CDB has proposed a resource envelope of approximately USD35.3 million for the implementation of the strategy, which aims to achieve four key outcomes: improved banking system stability; a better environment for business and investment; upgrades to transport infrastructure; and increased renewable energy capacity.

“This strategy will address the development constraints which stand between Anguilla and its long-term economic growth. Through this programme, CDB will support the Government of Anguilla in restoring the soundness and stability of the country’s financial services sector, and making its private sector more competitive,” said Dr.
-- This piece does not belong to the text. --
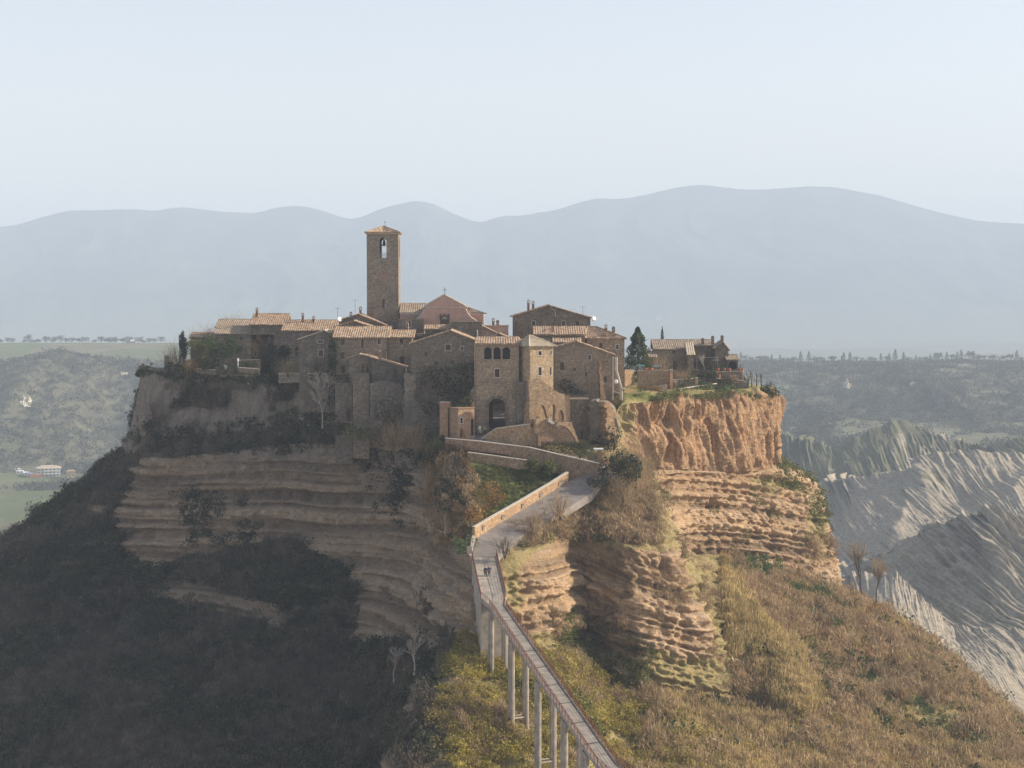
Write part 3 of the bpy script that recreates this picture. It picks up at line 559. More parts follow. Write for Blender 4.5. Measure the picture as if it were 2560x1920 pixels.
def loc(info, px, py, dy=0):
    c = P(info['cx'], py, info['D'] + dy); return ((px - info['cx']) * info['s'] / math.cos(info['a']), dy, c.z - info['zb'])
def slab(name, label, cat, pts, D, thick, mat, rot=0, group=None, rough=.12, cut=.5, holes=(), dark=None, seed=1):
    """a thick upright wall whose outline is given in photo pixels at distance D; ragged like old masonry"""
    xs = [p[0] for p in pts]; cx = (min(xs) + max(xs)) / 2; yb = max(p[1] for p in pts); c = P(cx, yb, D); s = D / F; ca = math.cos(R(rot)); rng = random.Random(seed)
    root = empty(name, c, R(rot), label=label, cat=cat, group=group)
    L = [((x - cx) * s / ca, P(cx, y, D).z - c.z) for x, y in pts]; out = []
    for i in range(len(L)):
        a, b = Vector(L[i]), Vector(L[(i + 1) % len(L)]); n = max(1, int((b - a).length / cut))
        for k in range(n):
            q = a.lerp(b, k / n); out.append((q.x + rng.uniform(-rough, rough), q.y + rng.uniform(-rough, rough)) if rough else (q.x, q.y))
    mb = MB(); n = len(out); mb.v = [(x, 0, z) for x, z in out] + [(x, thick, z) for x, z in out]; mb.f = [tuple(range(n)), tuple(range(2 * n - 1, n - 1, -1))] + [(i, i + n, (i + 1) % n + n, (i + 1) % n) for i in range(n)]
    mb.build('masonry', T[mat], root); return root
def wallrun(name, label, cat, pts, thick, mat, cope=.12, group=None, lift=0, back=True, copemat='cope'):
    """a wall following the ground: pts = (px, ytop, ybottom, D)"""
    A = [P(x, y0, D) for x, y0, y1, D in pts]; B = [P(x, y1, D) for x, y0, y1, D in pts]; o = A[0].copy(); root = empty(name, o, label=label, cat=cat, group=group)
    mb = MB(); cb = MB(); n = len(pts); nr = []
    for i in range(n):
        d = A[min(i + 1, n - 1)] - A[max(i - 1, 0)]; d.z = 0; d.normalize(); nr.append(Vector((-d.y, d.x, 0)))
    if nr[0].y < 0: nr = [-q for q in nr]
    a = [p - o for p in A]; b = [Vector((p.x, p.y, q.z)) - o for p, q in zip(A, B)]
    for i in range(n - 1):
        f0, f1, k0, k1 = a[i], a[i + 1], a[i] + nr[i] * thick, a[i + 1] + nr[i + 1] * thick; dz0 = Vector((0, 0, b[i].z - a[i].z)); dz1 = Vector((0, 0, b[i + 1].z - a[i + 1].z))
        m_ = max(1, int((f1 - f0).length / 1.2))
        mb.poly([f0 + dz0, f1 + dz1, f1, f0]); mb.poly([k1 + dz1, k0 + dz0, k0, k1]); mb.poly([f0, f1, k1, k0])
        e = .07; c0, c1 = f0 - nr[i] * e + Vector((0, 0, .004)), f1 - nr[i + 1] * e + Vector((0, 0, .004)); d0, d1 = k0 + nr[i] * e + Vector((0, 0, .004)), k1 + nr[i + 1] * e + Vector((0, 0, .004)); up = Vector((0, 0, cope))
        if cope: cb.poly([c0, c1, c1 + up, c0 + up]); cb.poly([d1, d0, d0 + up, d1 + up]); cb.poly([c0 + up, c1 + up, d1 + up, d0 + up])
    for i, t in ((0, 0), (n - 1, 1)):
        dz = Vector((0, 0, b[i].z - a[i].z)); mb.poly([a[i] + dz, a[i], a[i] + nr[i] * thick, a[i] + nr[i] * thick + dz])
    mb.build('masonry', T[mat], root)
    if cope: cb.build('coping', T[copemat], root)
    return root
# ================================================================== THE TOWN
def cross(parent, x, y, z, h, w_, r=.05, name='cross'):
    mb = MB(); mb.tube([(x, y, z), (x, y, z + h)], r, 5); mb.tube([(x - w_, y, z + h * .68), (x + w_, y, z + h * .68)], r, 5); mb.tube([(x, y, z), (x, y, z + h * .16)], r * 2.6, 6); return mb.build(name, T['metal'], parent)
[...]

Justin Ram, Director of Economics, CDB.

The Anguillan economy, vulnerable to the global economic and financial crisis, experienced a slump in economic performance between 2008 and 2012. Since 2013, the economy has averaged 3.1 percent real economic growth in the midst of continuing improvement of fiscal performance.  Although the growth outlook has improved, the Government of Anguilla faces severe challenges and risks to sustaining growth recovery and economic stability. These include obstacles to business development; lack of access to the island by air and sea; and climate change.

CDB, through the country partnership strategy, proposes to

  • provide financial resources to support financial sector reforms;
  • promote a more enabling environment for private sector development, particularly of small and medium enterprises that currently face problems in accessing finance;
  • help the Government of Anguilla assess the viability of upgrading the Blowing Point Ferry Terminal through public-private partnership support; and
  • promote the development of renewable energy options, including assisting in funding a 1 megawatt solar photovoltaic plant to increase renewable energy output in the country’s electricity mix.

CDB has supported Anguilla’s development over the years in several areas, including transportation and communication; education; power and energy. Over the period 1970 to 2014, the Bank approved USD112.1 million in loans, contingency loans, equity and grants to Anguilla.